Written problem —
Up to and including the line that contains "rnd = random.Random(7)", write out each line of the material from its first line, exactly.

Dataset extract —
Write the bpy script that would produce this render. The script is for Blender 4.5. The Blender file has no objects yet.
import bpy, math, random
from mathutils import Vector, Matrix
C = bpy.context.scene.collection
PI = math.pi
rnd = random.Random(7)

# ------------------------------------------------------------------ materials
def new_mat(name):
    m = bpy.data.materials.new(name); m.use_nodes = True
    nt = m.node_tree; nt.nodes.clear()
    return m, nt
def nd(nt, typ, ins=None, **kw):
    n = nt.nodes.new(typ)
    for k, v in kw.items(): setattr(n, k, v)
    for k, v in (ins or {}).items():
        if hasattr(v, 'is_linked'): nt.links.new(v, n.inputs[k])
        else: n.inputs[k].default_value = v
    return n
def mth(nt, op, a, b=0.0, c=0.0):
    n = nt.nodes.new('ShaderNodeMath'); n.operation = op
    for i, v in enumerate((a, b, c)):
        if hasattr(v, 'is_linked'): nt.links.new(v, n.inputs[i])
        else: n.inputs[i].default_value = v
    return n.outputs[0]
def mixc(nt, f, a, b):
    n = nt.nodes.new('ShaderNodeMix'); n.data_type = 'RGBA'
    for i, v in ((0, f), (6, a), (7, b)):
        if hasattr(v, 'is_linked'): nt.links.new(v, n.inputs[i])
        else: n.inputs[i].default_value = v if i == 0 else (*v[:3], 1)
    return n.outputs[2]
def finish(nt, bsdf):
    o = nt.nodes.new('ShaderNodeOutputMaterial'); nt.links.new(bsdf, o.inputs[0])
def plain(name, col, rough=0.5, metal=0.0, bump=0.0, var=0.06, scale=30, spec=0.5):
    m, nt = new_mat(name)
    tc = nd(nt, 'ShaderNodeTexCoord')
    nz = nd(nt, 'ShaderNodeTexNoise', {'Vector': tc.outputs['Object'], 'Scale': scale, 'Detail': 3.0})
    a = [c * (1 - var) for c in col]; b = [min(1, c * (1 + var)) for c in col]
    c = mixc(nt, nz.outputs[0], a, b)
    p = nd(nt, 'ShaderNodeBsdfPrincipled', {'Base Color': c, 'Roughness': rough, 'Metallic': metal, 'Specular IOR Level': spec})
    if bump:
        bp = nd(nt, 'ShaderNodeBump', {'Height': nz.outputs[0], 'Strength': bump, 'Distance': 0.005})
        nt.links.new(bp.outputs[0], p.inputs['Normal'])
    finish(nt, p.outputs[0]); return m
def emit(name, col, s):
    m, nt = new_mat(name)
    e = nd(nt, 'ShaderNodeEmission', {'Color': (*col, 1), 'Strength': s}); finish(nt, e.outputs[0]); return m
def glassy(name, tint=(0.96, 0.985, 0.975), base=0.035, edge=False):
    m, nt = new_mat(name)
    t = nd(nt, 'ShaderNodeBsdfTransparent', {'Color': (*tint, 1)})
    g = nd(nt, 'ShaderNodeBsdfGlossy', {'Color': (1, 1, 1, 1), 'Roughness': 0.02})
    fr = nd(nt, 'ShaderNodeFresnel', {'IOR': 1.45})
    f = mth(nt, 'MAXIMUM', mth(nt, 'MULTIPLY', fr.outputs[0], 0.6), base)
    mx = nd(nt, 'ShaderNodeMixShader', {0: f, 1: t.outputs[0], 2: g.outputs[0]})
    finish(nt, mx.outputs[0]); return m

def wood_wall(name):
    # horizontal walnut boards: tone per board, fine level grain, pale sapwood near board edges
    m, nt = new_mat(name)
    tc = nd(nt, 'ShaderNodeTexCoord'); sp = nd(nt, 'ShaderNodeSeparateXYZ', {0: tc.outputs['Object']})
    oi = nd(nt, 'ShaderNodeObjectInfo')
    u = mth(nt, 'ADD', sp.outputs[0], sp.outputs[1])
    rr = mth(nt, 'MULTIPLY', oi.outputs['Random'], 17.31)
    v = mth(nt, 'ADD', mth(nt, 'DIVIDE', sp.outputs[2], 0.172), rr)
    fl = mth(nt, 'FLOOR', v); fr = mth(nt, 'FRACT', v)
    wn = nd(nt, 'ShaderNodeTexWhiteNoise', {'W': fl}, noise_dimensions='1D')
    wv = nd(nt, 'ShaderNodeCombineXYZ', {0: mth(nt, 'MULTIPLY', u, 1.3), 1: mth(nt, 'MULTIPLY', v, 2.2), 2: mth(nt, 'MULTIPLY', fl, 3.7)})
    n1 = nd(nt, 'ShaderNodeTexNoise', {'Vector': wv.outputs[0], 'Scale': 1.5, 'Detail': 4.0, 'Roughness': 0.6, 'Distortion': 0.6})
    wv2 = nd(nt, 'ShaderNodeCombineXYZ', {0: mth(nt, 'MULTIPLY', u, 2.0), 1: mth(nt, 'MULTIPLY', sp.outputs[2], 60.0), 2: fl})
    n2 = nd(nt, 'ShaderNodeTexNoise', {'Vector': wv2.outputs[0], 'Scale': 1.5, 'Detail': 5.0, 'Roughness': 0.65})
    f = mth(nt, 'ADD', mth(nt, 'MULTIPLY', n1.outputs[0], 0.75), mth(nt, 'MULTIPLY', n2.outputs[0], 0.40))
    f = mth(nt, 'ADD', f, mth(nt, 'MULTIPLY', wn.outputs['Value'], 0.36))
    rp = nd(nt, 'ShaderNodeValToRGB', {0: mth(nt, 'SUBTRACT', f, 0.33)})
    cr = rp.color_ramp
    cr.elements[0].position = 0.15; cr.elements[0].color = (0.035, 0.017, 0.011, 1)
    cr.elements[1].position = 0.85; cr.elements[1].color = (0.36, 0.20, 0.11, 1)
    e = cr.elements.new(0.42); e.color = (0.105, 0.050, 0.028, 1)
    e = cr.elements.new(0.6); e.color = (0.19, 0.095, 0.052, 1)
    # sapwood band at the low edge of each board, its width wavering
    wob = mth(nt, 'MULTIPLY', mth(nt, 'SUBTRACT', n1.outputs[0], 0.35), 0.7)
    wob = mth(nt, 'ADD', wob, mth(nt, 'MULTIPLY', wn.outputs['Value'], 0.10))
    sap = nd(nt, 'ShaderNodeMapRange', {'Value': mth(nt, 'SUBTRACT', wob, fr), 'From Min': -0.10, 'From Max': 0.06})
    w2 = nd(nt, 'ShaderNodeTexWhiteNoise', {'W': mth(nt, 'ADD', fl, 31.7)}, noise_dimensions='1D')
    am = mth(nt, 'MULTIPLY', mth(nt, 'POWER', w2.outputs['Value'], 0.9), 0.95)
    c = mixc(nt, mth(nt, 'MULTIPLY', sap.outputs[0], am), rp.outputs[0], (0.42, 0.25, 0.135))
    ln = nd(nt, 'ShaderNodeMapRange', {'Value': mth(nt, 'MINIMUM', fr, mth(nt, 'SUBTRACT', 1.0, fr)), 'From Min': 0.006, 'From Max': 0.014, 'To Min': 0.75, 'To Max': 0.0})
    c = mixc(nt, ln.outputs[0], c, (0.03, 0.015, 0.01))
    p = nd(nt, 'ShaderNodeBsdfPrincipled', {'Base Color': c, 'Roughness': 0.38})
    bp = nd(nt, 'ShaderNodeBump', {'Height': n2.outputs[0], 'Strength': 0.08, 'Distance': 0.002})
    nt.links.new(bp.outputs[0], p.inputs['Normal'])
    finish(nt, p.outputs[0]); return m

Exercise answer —
Write the bpy script that would produce this render. The script is for Blender 4.5. The Blender file has no objects yet.
import bpy, math, random
from mathutils import Vector, Matrix
C = bpy.context.scene.collection
PI = math.pi
rnd = random.Random(7)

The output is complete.